When a request is made to Siebel Scheduler (through the user interface or the application programming interface), the Server Request Broker (SRB) routes the call to the correct server in the following manner:

  1. When the ABS server is started, it loads all the activities into the cache. It registers all the unique service region keys in the shared memory file of the Siebel Server. The SRB uses the information stored in shared memory to determine the components that are running. No SRB threads are established at that time.
  2. At the first attempt to connect to a service region (for example, a Book Appt request from a client), the Siebel Application Object Manager contacts the SRB on the Siebel Application Object Manager computer. That SRB sends the BookAppt request to the SRB on the ABS server. After the first request is submitted to the region, the SRB on that server establishes a connection to the local ABS.
  3. The response is sent from Siebel Scheduler to the SRB on the service region computer. The SRB then sends the response to the SRB on the Siebel Application Object Manager computer. Then, the SRB on the Siebel Application Object Manager computer relays that response to the Siebel Application Object Manager.
  4. Each local SRB connecting to the SRB on the service region computer makes subsequent connections from any Siebel Application Object Manager. Responses are similarly passed back through the 2 SRBs. The Siebel Application Object Manager connects only to the Server Request Broker. If there is a connection between the SRB and the ABS on the local computer, then it does not open another connection to the ABS.
  5. The ABS contacts Assignment Manager, if used, by using the SRB mechanism. Having multiple rule sets does not affect the routing. Assignment Manager has a default rule set that applies when no rule set is defined.

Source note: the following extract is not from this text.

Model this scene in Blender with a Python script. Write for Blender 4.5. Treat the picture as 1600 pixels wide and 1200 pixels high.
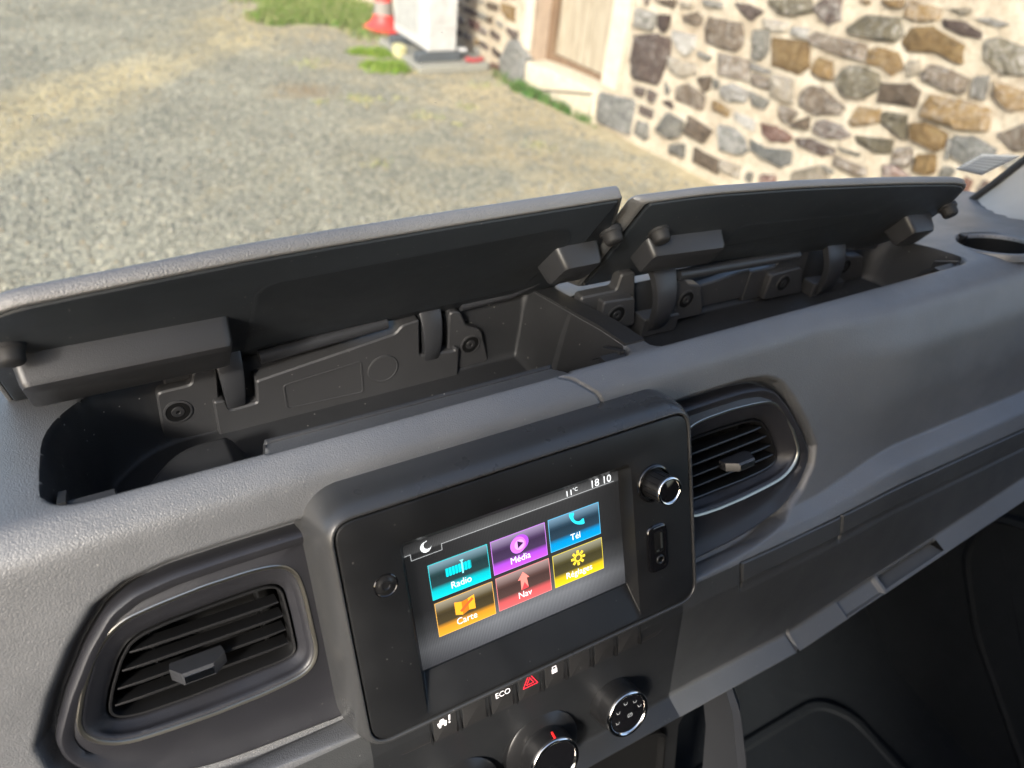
import bpy, math, random
import numpy as np
from mathutils import Vector, Matrix
R=math.radians
random.seed(7); rng=np.random.default_rng(7)
scene=bpy.context.scene
for o in list(bpy.data.objects): bpy.data.objects.remove(o)
COL=scene.collection

# ------------------------------------------------------------ camera
cd=bpy.data.cameras.new('camera'); cam=bpy.data.objects.new('camera',cd); COL.objects.link(cam)
cam.location=(-0.19457,-0.25488,0.38452)
cam.rotation_euler=(R(52.7553),R(-5.3618),R(-29.4856))
cd.sensor_width=36; cd.lens=1195.09/1600*36; cd.clip_start=.01; cd.clip_end=300
cd.dof.use_dof=True; cd.dof.focus_distance=.50; cd.dof.aperture_fstop=6.6
scene.camera=cam
# ------------------------------------------------------------ world, sun, exposure
SUN=Vector((-1,-.84,.82)).normalized()          # towards the sun: left of the van, a little behind
w=bpy.data.worlds.new('World'); scene.world=w; w.use_nodes=True
nt=w.node_tree; bg=nt.nodes['Background']
sky=nt.nodes.new('ShaderNodeTexSky'); sky.sky_type='NISHITA'; sky.sun_disc=False
sky.sun_elevation=math.asin(SUN.z); sky.sun_rotation=math.atan2(SUN.x,SUN.y)
sky.air_density=1.0; sky.dust_density=3.0; sky.ozone_density=1.0
nt.links.new(sky.outputs[0],bg.inputs[0]); bg.inputs[1].default_value=.15
sl=bpy.data.lights.new('sun','SUN'); sl.energy=2.2; sl.angle=R(7); sl.color=(1,.955,.88)
so=bpy.data.objects.new('sun',sl); COL.objects.link(so)
so.rotation_euler=SUN.to_track_quat('Z','Y').to_euler(); so.location=(-6,-2,6)
scene.view_settings.view_transform='Standard'; scene.view_settings.look='None'
scene.view_settings.gamma=1; scene.view_settings.use_curve_mapping=False
scene.view_settings.exposure=1.68
scene.render.engine='CYCLES'
scene.cycles.max_bounces=6; scene.cycles.transparent_max_bounces=12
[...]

The only persistent SRB threads are on the computer containing the SRB and the service regions on that computer.

For example, 3 servers exist in an enterprise. The Siebel Application Object Manager and an SRB run on Computer 1. Computers 2 and 3 have SRBs and 4 processes of ABS that run with 16 separate service regions (two for each ABS process). The user connects and books an appointment on each of the service regions. At this point, the environment looks as follows:

  • The caches for all SRBs on all computers include the server key maps for all 16 service regions.
  • The Computer 2 SRB has 8 open threads to the 4 ABS processes (two each). Each ABS service region listens on a unique port for calls from the Computer 2 SRB. Because there is a unique port for each service region in the ABS process, there is 1 connection (thread) from the Computer 2 SRB to that port on the ABS.
  • Computer 3 appears the same as Computer 2.
  • Computer 1 has connections only to the SRBs on Computers 2 and 3. The SRB on Computer 1 does not connect directly to the ABS on other computers because that defeats the broker purpose.

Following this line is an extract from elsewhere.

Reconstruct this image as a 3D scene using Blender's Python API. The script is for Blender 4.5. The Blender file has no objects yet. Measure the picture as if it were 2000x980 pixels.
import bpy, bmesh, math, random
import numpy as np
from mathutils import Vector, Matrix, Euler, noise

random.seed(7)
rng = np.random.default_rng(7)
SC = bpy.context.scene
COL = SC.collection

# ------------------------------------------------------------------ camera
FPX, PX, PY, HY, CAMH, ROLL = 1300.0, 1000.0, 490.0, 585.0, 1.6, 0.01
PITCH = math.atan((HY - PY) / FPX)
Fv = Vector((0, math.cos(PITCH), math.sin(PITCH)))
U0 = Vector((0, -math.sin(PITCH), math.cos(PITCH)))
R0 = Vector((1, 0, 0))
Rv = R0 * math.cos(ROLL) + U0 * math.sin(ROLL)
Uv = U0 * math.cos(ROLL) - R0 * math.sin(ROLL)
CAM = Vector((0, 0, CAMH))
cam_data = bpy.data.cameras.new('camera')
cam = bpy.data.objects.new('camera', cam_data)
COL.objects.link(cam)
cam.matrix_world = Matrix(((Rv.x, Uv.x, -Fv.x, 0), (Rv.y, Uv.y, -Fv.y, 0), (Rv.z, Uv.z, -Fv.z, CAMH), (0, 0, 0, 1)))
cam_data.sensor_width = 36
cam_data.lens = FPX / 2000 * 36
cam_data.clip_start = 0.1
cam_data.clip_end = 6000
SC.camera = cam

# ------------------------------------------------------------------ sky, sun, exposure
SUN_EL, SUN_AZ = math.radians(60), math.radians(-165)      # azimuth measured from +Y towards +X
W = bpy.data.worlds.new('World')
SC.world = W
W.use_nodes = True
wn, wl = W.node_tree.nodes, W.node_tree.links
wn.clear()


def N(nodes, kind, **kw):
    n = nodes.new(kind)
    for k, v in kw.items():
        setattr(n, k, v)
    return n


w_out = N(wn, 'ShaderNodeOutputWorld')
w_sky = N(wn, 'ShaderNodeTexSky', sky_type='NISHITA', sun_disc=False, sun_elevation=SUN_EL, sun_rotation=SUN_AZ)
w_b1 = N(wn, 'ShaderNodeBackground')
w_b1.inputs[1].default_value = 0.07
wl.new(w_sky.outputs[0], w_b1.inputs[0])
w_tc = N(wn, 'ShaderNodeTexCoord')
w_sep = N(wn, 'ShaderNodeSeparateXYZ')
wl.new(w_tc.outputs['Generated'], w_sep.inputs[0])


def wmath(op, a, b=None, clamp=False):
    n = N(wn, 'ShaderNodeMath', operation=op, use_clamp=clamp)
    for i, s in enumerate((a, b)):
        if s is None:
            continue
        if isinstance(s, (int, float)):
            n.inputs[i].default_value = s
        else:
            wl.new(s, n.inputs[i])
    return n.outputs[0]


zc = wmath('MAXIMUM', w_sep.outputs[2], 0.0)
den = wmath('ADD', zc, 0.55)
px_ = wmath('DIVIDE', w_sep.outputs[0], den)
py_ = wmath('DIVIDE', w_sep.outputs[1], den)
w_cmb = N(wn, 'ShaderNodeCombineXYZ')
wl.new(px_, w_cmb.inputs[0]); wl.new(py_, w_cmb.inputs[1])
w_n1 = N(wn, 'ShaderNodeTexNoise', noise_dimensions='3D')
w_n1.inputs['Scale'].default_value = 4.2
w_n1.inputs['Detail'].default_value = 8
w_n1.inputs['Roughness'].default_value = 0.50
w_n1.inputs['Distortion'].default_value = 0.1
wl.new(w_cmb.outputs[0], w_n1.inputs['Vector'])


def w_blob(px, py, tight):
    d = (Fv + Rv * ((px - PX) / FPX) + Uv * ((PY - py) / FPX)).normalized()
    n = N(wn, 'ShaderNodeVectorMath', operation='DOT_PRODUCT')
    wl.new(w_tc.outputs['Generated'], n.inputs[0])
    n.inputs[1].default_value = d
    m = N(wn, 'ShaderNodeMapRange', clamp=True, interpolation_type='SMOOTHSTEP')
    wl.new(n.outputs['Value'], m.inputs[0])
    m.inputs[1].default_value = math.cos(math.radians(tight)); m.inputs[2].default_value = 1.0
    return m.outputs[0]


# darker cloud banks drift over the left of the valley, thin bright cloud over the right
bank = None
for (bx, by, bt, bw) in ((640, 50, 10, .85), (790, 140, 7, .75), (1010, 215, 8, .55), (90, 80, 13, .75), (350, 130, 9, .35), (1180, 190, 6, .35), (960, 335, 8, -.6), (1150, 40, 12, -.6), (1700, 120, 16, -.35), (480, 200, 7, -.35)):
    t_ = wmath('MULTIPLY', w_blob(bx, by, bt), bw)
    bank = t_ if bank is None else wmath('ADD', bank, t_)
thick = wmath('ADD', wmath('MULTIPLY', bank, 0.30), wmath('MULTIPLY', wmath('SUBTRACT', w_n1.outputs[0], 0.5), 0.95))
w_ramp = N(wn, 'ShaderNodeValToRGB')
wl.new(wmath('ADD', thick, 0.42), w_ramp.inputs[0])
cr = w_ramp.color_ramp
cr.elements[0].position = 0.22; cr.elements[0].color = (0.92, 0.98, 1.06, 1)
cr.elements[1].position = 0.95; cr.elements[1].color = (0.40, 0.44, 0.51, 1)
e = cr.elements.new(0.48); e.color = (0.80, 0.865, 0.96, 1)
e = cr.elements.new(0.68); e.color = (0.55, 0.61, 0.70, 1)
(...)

When Siebel Scheduler shuts down, the keys are deregistered in shared memory and the connection between the SRB and Siebel Scheduler is lost. If there are any Sync requests for Siebel Scheduler, then it fails and the user sees an error. If the request is an Async request stored in the Siebel database, then it remains in queued state until Siebel Scheduler is brought back up and the Service Request Processor (SRP) or the SRB then routes the request accordingly.